Change takes time! This is a great example, as he has specific instances of evolving syntax to describe the same thing, semantically.

The big problem, of course, is that code hangs around. Can you evolve your syntax as people get used to it? Not only are you adding work to your parser, but people who use your language also have to deal with the multiple iterations of the syntax that linger in various codebases. This is one reason I detest dealing with Perl codebases.

Anyhow, as an exercise of evolving syntax while keeping the underlying semantics, I find Reason [1], a new syntactic layer over OCaml, particularly interesting.

[1] https://facebook.github.io/reason/

> Can you evolve your syntax as people get used to it? Not only are you adding work to your parser, but people who use your language also have to deal with the multiple iterations of the syntax that linger in various codebases.

Clippy[1] helps a lot in this case, it helps people writting idiomatic Rust and it's updated when new syntaxes introduces new ways to do stuff, so the old one is deprecated _de facto_.

[1] https://github.com/Manishearth/rust-clippy

Syntax is one of the easiest things to migrate, because it can be statically detected.
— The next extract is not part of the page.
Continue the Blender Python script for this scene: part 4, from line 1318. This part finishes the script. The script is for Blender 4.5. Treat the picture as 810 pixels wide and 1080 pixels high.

Though it could be a bit trickier with optional types and pattern matching

If your company decides to not use try!, then you can set that up (and have an opt-out for when you "really" know what you're doing)

The reason for layering is that the lower layer code remains compatible and even, let's say, idiomatically acceptable if excessively verbose.

True. However, it would also be nice if there is an automated upgrade path for syntactic changes like python 2to3.

  • Python 2 to Python 3 is a semantic change, which is why it has been so slow going for some codebases.